Susan Hiner gave a Brown Bag Lunch presentation on Wednesday, April 19, 2017 at 12:15 pm. Her talk was entitled “Behind the Seams: Women, Fashion, and Work in Nineteenth-Century France.”

Expanding the metaphor of dress seams through an interdisciplinary approach, “Behind the Seams” centers on women’s involvement in early fashion production to explore a less visible nineteenth-century France. The women working in France’s first fashion economy often disappear behind the glorious products they produced: the seamstress who cut and sewed the dress, the modiste who created an embellished hat, the women who chronicled fashion’s vagaries week in and week out, and the earliest female fashion illustrators whose renderings created models that sped around the globe. Scholars have contributed to the invisibility of their labor by focusing on consumption alone, but traces of these women’s work remain in quiet archives: wardrobes, fashion magazines, popular literature, and prints. In this talk, Hiner offered an overview of the book’s progression through a discussion of the women who produced, chronicled, and illustrated fashion in nineteenth-century France.
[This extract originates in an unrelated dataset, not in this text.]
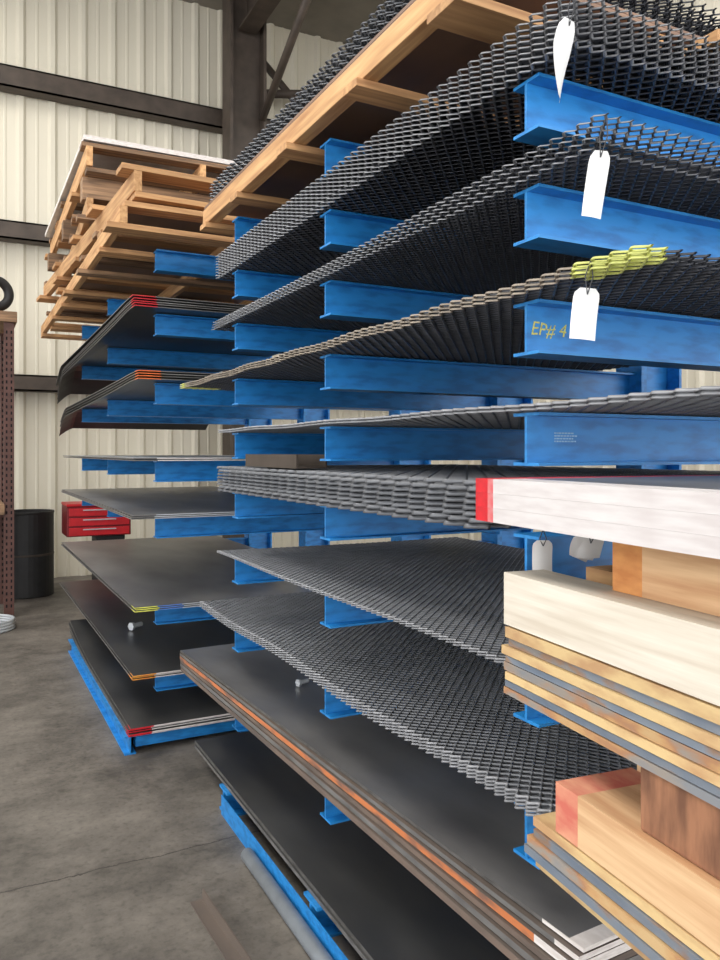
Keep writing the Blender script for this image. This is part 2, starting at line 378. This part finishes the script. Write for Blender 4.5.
flat_stack(5,.005,(.81,4.16,2.366),3.62,M_plated,M_red,M_edge,'dark steel sheet with red painted corner and drooping end','red-cornered sheet stack',zfs=droop(.06,.008,5,.11),gap=.009)
flat_stack(4,.005,(.83,4.14,1.984),3.62,M_plated,M_orange,M_edge,'dark steel sheet with orange painted corner and drooping end','orange-cornered sheet stack',zfs=droop(.04,.010,4,.08),gap=.009)
flat_stack(2,.006,(.82,4.18,1.552),3.2,M_galv,M_edge,M_white,'pale galvanised steel sheet on blue rack','galvanised sheet stack',gap=.005)
flat_stack(3,.005,(.81,4.2,1.242),3.2,M_plate,M_edge,M_galv,'grey steel sheet with bright edges on blue rack','grey sheet stack',gap=.004)
flat_stack(3,.005,(.81,4.12,.767),3.3,M_plate,M_yel,M_galv,'grey steel sheet with yellow corner and blue-marked edge','yellow-cornered sheet stack',gap=.004,c=.12,third=M_bl2,c2=.3)
flat_stack(3,.006,(.80,4.15,.402),3.3,M_plated,M_oryel,M_white,'dark steel sheet with orange-yellow and white painted edge','dark orange-edged sheet stack',gap=.005)
flat_stack(5,.006,(.79,4.17,.101),2.5,M_plated,M_red,M_white,'black steel sheet with red corner on blue skid','sheets on the blue skid',gap=.004,zfs=lambda i:(lambda x,y:(.04+.012*i)*max(0,(y-1.2)/1.3)**2))
sk=empty('steel_skid',(.75,4.2,0),'low blue steel skid under black steel sheets on the floor','skid')
for x in (.80,1.45,2.0):
    mk('runner',ibeam_mesh('runner','Y',2.4,.1,.06,.008,.008,M_blue),(x-.75,0,0),parent=sk)
for y in (4.25,4.8,5.4,6.0,6.5):
    for x0,x1 in ((.831,1.419),(1.481,1.969)):
        mk('cross_beam',boxes_mesh('cross_beam',[(x0-.75,x1-.75,-.03,.03,.03,.09)],M_blue),(0,y-4.2,0),parent=sk)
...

Susan Hiner is Professor of French and Francophone Studies on the John Guy Vassar Chair in Modern Languages at Vassar College. She is the author of Accessories to Modernity: Fashion and the Feminine in Nineteenth-Century France(University of Pennsylvania Press, 2010), which won the Millia Davenport Publication Award of the Costume Society of America, and she has written numerous articles and essays pertaining to nineteenth-century French culture. She was recently awarded a National Endowment of Humanities Fellowship to complete her new manuscript “Behind the Seams: Women, Fashion, and Work in Nineteenth-Century France.”